Certa vez, um estudante que passou tanto no
vestibular da UFF quanto no da UFRJ, apareceu no ICHF. Ele queria saber qual
das faculdades de ciências sociais era melhor. Nessa ocasião responderam que
professores bons e ruins existem em todas, mas para saber, /Há de estudar com
amor,/ E ver no Gragoatá o Sol de pôr.
O Sol ilumina,/ Um conto contado sem assombro, /De
todos os personagens dessa história,/ Seremos imagens guardadas na memória,/ Quando
estivermos acompanhados/ De uma só sombra.// Separados,/ Vemos a unidade,/ Diferenças,
conflitos e sonhos.
Bom, falarei da Universidade, que na verdade é uma
localidade, quase uma entidade.
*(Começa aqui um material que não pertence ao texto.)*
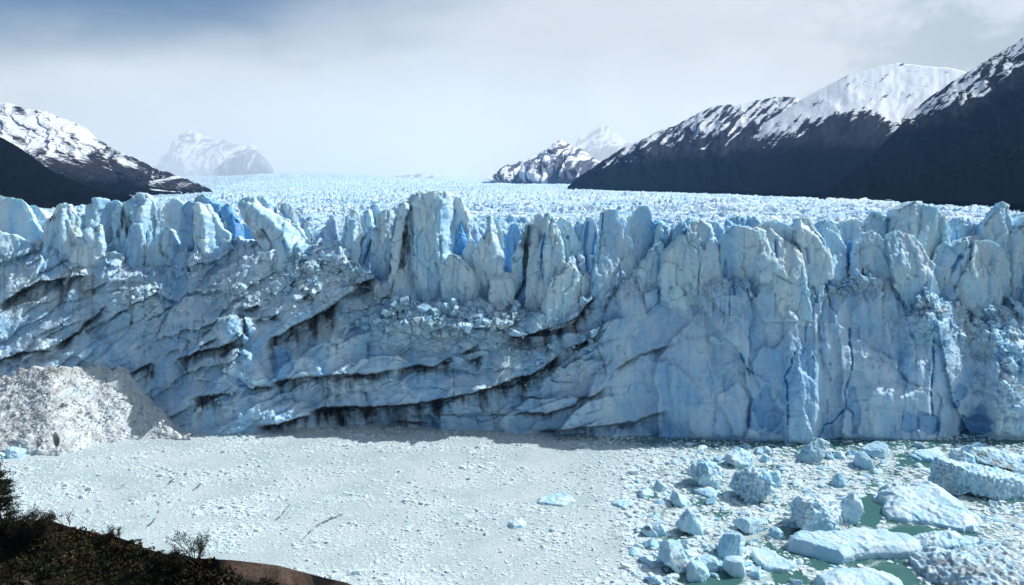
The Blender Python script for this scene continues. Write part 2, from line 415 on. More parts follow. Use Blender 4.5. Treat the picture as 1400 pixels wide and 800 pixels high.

Para o que mal a conhece, perdoa-me pelos
detalhes que não poderei falar. Não tente imaginá-la, deixe a imagem flutuar,
passe de leve; a menor idéia lhe bastará.
Gostaria de apresentar algumas questões. A primeira
se refere ao fato de que estudar na Universidade Pública significou conviver
com greves, isto é, conviver com a luta contra a privatização, que ocorre de
forma gradativa. A resistência histórica dos professores, técnico-administrativos
e estudantes, desde a greve de 1996 que derrubou o Projeto de Emenda
Constitucional n. 370 (PEC-370), que já visava instituir a possibilidade de
cobrança de mensalidades naquele momento; denunciamos as propostas de autonomia
financeira que desresponsabilizava o governo federal de custear a educação. A
greve coloca hoje, sob o pano de fundo dos atos de corrupção do governo Lula,
velhos objetivos de deixar o ensino superior nas mãos invisíveis do mercado.
Repetimos: educação não é mercadoria!
Falar que o mercado dará o tom da música em que
dançaremos a sinfonia das ciências sociais, quer dizer que tocaremos uma marcha
fúnebre. Pois as ciências sociais desarmadas da crítica ao status quo,
Capital/capitalismo, representará a morte do pensamento criativo e
transformador.
Hoje, mais da metade dos estudantes do ensino
superior pagam mensalidades, não pagamos. Temos o direito de exigir uma nova
direção, uma nova reitoria, o direito e a possibilidade de pesquisar. Mas isso
não quer dizer que vocês estão olhando para privilegiados, para uma futura
elite nacional, para futuros politiqueiros. Estudar ciências sociais significa,
acima de tudo, renúncias e opções.
Renunciamos o amor cego ao dinheiro, pela capacidade
de ver através das letras, de ver através das falas, de ver através.
Renunciamos às certezas de uma vida sem questionamentos, aos questionamentos de
uma vida de certezas. Isto é, escolhemos ser mal compreendidos, e, assim, descobrir
novos significados para as palavras: etnocentrismo, preconceito, igualdade e
liberdade.
Falar em universidade é falar em profissões, com
significados diferentes, em escolhas. Quais valores a UFF deveria passar para
formar um cientista social?
Nietzsche diz que uma profissão nos torna
irrefletidos; nisso estaria sua maior bênção. Pois ela é um baluarte, atrás da
qual podemos licitamente nos retirar, quando nos assaltam dúvidas e
preocupações comuns.
Depois de quase cinco anos aqui dentro queria mandar
um recado pra Nietzsche: você está errado. O cientista social formado pela UFF
utiliza suas dúvidas e preocupações comuns como objetos de análise de um mundo
onde não nos retiraremos. Como espelhos que aumentam e diminuem as imagens,
refletimos o que há de pior e melhor; e num mundo onde reina o conflito e a
desigualdade, sejamos a mudança.
Boa Noite!
Rodolfo Lobato, 05 de setembro de 2005.